La palabra obsesión es la que definiría la obra de este germano que eternizó el renacimiento alemán con sus grabados. Obsesión por la belleza, por conseguir las proporciones perfectas; un empeño en el que desistió al aceptar que sólo dios puede lograr la belleza absoluta. Se obstinó con el cuerpo femenino y lo sublime.
Obsesión por lo novedoso, por la capacidad de inventar en cada trazo, en un intento de reinventarse y desmarcarse así del resto.
Y de nuevo, otra obsesión, la religión. Con escenas de agitación y movimiento celestial en sus primeras etapas de creación y con la serenidad como testigo para el final de sus días como creador.
Durero fue quien puso forma y color a la melancolía, una emoción con la que se definía.

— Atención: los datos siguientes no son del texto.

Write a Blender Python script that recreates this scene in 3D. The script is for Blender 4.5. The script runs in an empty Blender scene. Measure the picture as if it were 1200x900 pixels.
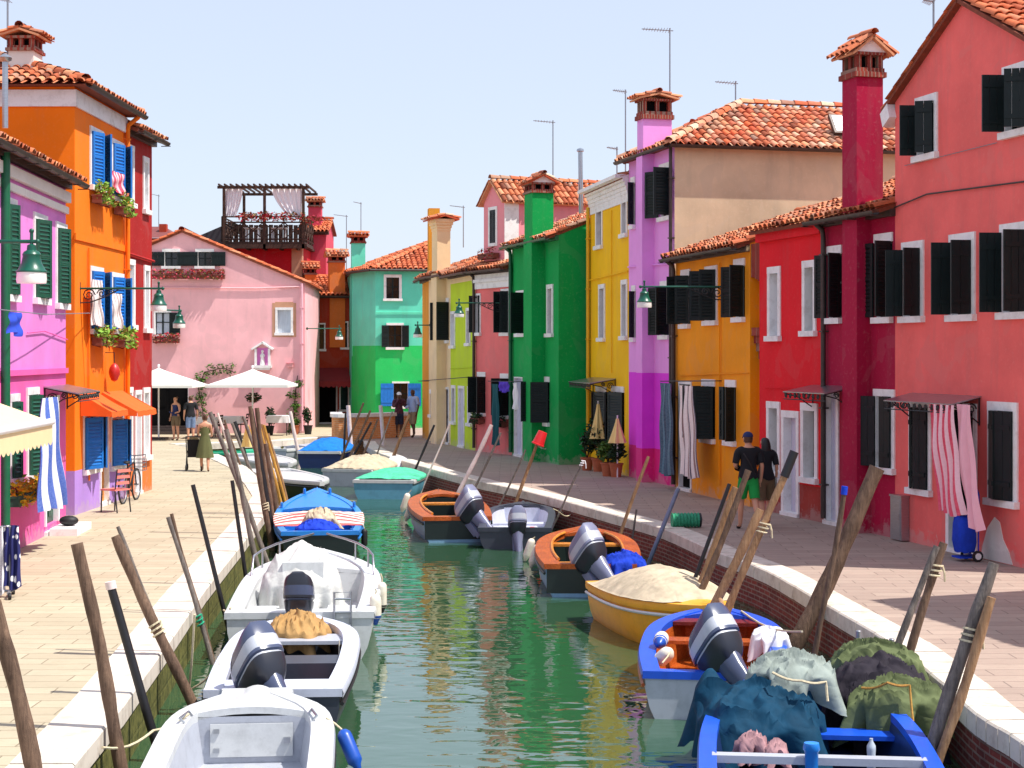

Distinguió la melancolía que le incitaba a la reflexión y a la creación, y esa otra que le sumía en la más terrible de las depresiones y le llevaba a la destrucción.

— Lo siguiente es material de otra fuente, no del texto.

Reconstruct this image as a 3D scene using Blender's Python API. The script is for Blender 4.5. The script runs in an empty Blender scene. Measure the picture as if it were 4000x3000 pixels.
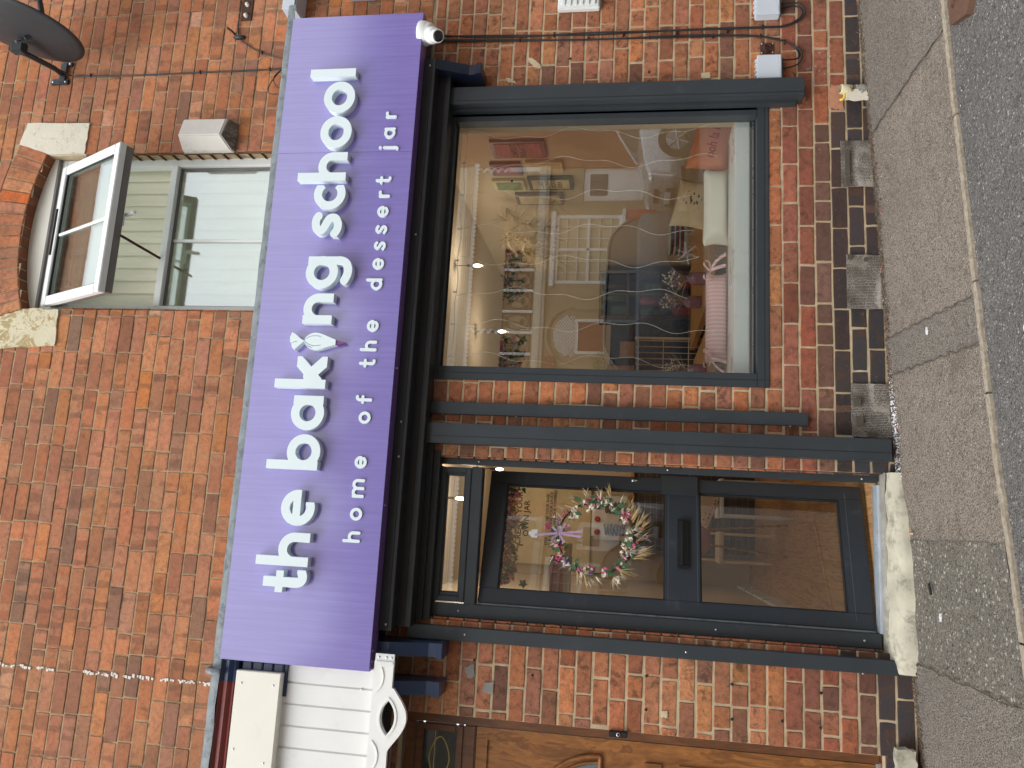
import bpy, bmesh, math, random
import numpy as np
from mathutils import Vector, Matrix
R = math.radians
random.seed(7)
S = bpy.context.scene
COL = S.collection

# ------------------------------------------------------------------ camera
YAW, PITCH, ROLL = 0.17768389, 0.15193842, 0.02831334
CAM = Vector((0.0, -4.0817, 1.5))
def cam_axes():
    cy, sy = math.cos(YAW), math.sin(YAW); cp, sp = math.cos(PITCH), math.sin(PITCH)
    f = Vector((sy*cp, cy*cp, sp)); r = Vector((cy, -sy, 0)); u = r.cross(f)
    cr, sr = math.cos(ROLL), math.sin(ROLL)
    return f, r*cr + u*sr, -r*sr + u*cr
f_, r_, u_ = cam_axes()
cd = bpy.data.cameras.new('camera'); cam = bpy.data.objects.new('camera', cd); COL.objects.link(cam)
# the photo lies on its side: its right edge points to the ground
m = Matrix.Identity(4)
for i in range(3):
    m[i][0] = -u_[i]; m[i][1] = r_[i]; m[i][2] = -f_[i]; m[i][3] = CAM[i]
cam.matrix_world = m
cd.sensor_width = 36; cd.lens = 3039.83/4000*36
cd.clip_start = .05; cd.clip_end = 600
S.camera = cam

# ------------------------------------------------------------------ world and sun
SUN_EL, SUN_AZ = 44, 232          # soft high light from the street side
w = bpy.data.worlds.new('World'); S.world = w; w.use_nodes = True
nt = w.node_tree; nt.nodes.clear()
sky = nt.nodes.new('ShaderNodeTexSky'); sky.sky_type = 'NISHITA'; sky.sun_disc = False
sky.sun_elevation = R(SUN_EL); sky.sun_rotation = R(SUN_AZ); sky.air_density = 1.2; sky.dust_density = 4.0; sky.ozone_density = .6
hs = nt.nodes.new('ShaderNodeHueSaturation'); hs.inputs['Saturation'].default_value = .22
bg = nt.nodes.new('ShaderNodeBackground'); bg.inputs['Strength'].default_value = .15
wo = nt.nodes.new('ShaderNodeOutputWorld')
# a bright broken cloud sheet over the clear sky
tcw = nt.nodes.new('ShaderNodeTexCoord'); cn = nt.nodes.new('ShaderNodeTexNoise'); cn.inputs['Scale'].default_value = 2.2; cn.inputs['Detail'].default_value = 5
cr_ = nt.nodes.new('ShaderNodeValToRGB'); cr_.color_ramp.elements[0].position = .36; cr_.color_ramp.elements[0].color = (5.6, 5.9, 6.4, 1); cr_.color_ramp.elements[1].position = .66; cr_.color_ramp.elements[1].color = (8.6, 8.7, 8.8, 1)
cm = nt.nodes.new('ShaderNodeMix'); cm.data_type = 'RGBA'; cm.inputs[0].default_value = .72
nt.links.new(tcw.outputs['Generated'], cn.inputs['Vector']); nt.links.new(cn.outputs['Fac'], cr_.inputs[0]); nt.links.new(cr_.outputs[0], cm.inputs[7])
nt.links.new(sky.outputs[0], hs.inputs['Color']); nt.links.new(hs.outputs[0], cm.inputs[6]); nt.links.new(cm.outputs[2], bg.inputs[0]); nt.links.new(bg.outputs[0], wo.inputs[0])
sl = bpy.data.lights.new('sun', 'SUN'); sl.energy = 1.2; sl.angle = R(38); sl.color = (1, .965, .92)
so = bpy.data.objects.new('sun', sl); COL.objects.link(so)
az = R(SUN_AZ)
sd = Vector((math.sin(az)*math.cos(R(SUN_EL)), math.cos(az)*math.cos(R(SUN_EL)), math.sin(R(SUN_EL))))
so.rotation_euler = sd.to_track_quat('Z', 'Y').to_euler(); so.location = (0, -6, 12)
S.view_settings.view_transform = 'Standard'; S.view_settings.look = 'None'
S.view_settings.exposure = 0.68; S.view_settings.gamma = 1

# ------------------------------------------------------------------ materials
def srgb(*c):
    c = [x/255 for x in c]
    return tuple((x/12.92 if x <= .04045 else ((x+.055)/1.055)**2.4) for x in c) + (1,)
class N:
    def __init__(s, name):
        s.m = bpy.data.materials.new(name); s.m.use_nodes = True; s.t = s.m.node_tree
        s.b = s.t.nodes['Principled BSDF']; s.o = s.t.nodes['Material Output']
    def n(s, typ, **kw):
        nd = s.t.nodes.new(typ)
        for k, v in kw.items():
            if k in nd.inputs: nd.inputs[k].default_value = v
            else: setattr(nd, k, v)
        return nd
    def l(s, a, b): s.t.links.new(a, b)
    def co(s, scale=(1, 1, 1), rot=(0, 0, 0)):
        tc = s.n('ShaderNodeTexCoord'); mp = s.n('ShaderNodeMapping')
        mp.inputs['Scale'].default_value = scale; mp.inputs['Rotation'].default_value = rot
        s.l(tc.outputs['Object'], mp.inputs[0]); return mp.outputs[0]
    def noise(s, co, scale, detail=4, rough=.6, dist=0):
        nd = s.n('ShaderNodeTexNoise'); nd.inputs['Scale'].default_value = scale; nd.inputs['Detail'].default_value = detail
        nd.inputs['Roughness'].default_value = rough; nd.inputs['Distortion'].default_value = dist
        s.l(co, nd.inputs['Vector']); return nd.outputs['Fac']
    def ramp(s, fac, stops, interp='LINEAR'):
        nd = s.n('ShaderNodeValToRGB'); nd.color_ramp.interpolation = interp; e = nd.color_ramp.elements
        for i, (p, c) in enumerate(stops):
            el = e[i] if i < 2 else e.new(p)
            el.position = p; el.color = c if len(c) == 4 else tuple(c)+(1,)
        s.l(fac, nd.inputs[0]); return nd.outputs[0]
    def mix(s, fac, a, b, mode='MIX'):
        nd = s.n('ShaderNodeMix'); nd.data_type = 'RGBA'; nd.blend_type = mode
        for i, v in ((0, fac), (6, a), (7, b)):
            if hasattr(v, 'links') or hasattr(v, 'is_linked'): s.l(v, nd.inputs[i])
            else: nd.inputs[i].default_value = v
        return nd.outputs[2]
    def math(s, op, a, b=None, clamp=False):
        nd = s.n('ShaderNodeMath'); nd.operation = op; nd.use_clamp = clamp
        for i, v in ((0, a), (1, b)):
            if v is None: continue
            if hasattr(v, 'is_linked'): s.l(v, nd.inputs[i])
            else: nd.inputs[i].default_value = v
        return nd.outputs[0]
    def bump(s, h, dist=.002, strength=.5):
        nd = s.n('ShaderNodeBump'); nd.inputs['Distance'].default_value = dist; nd.inputs['Strength'].default_value = strength
        s.l(h, nd.inputs['Height']); s.l(nd.outputs[0], s.b.inputs['Normal']); return nd
    def base(s, c):
        if hasattr(c, 'is_linked'): s.l(c, s.b.inputs['Base Color'])
        else: s.b.inputs['Base Color'].default_value = c
    def set(s, **kw):
        for k, v in kw.items():
            k = {'rough': 'Roughness', 'metal': 'Metallic', 'coat': 'Coat Weight', 'crough': 'Coat Roughness', 'spec': 'Specular IOR Level', 'trans': 'Transmission Weight', 'alpha': 'Alpha'}[k]
            if hasattr(v, 'is_linked'): s.l(v, s.b.inputs[k])
            else: s.b.inputs[k].default_value = v
        return s
def g3(v): return (v, v, v, 1)
WH = g3(1); BK = g3(0)
def simple(name, c, rough=.5, metal=0, var=.12, vs=6, bump=.15, bs=60, grime=None, gs=3, coat=0, spec=.5, stretch=(1, 1, 1)):
    """a paint-like surface: slight tone variation, fine bump, optional grime patches"""
    k = N(name); co = k.co(stretch)
    n1 = k.noise(co, vs, 5, .65)
    dark = tuple(x*(1-var) for x in c[:3])+(1,); lite = tuple(min(1, x*(1+var)) for x in c[:3])+(1,)
    col = k.ramp(n1, [(.3, dark), (.7, lite)])
    if grime:
        n2 = k.noise(co, gs, 8, .7, .3); f = k.ramp(n2, [(grime[1], BK), (grime[1]+.14, g3(grime[2]))])
        col = k.mix(f, col, grime[0])
    k.base(col); n3 = k.noise(co, bs, 3)
    k.set(rough=k.ramp(k.noise(co, vs*2.3, 4), [(.3, g3(max(0, rough-.08))), (.7, g3(min(1, rough+.1)))]), metal=metal, coat=coat, spec=spec)
    if bump: k.bump(n3, .001, bump)
    return k.m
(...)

Aún con el Luteranismo en vena quiso rescatar la adoración por la figura de la virgen y de Jesucristo, con alegóricos clavos caídos del momento de la crucifixión.
500 años después, Durero nos recuerda que no hemos cambiado tanto, que manías y fobias se perfilan con distintas perspectivas pero que siguen generando las mismas preocupaciones e inquietudes.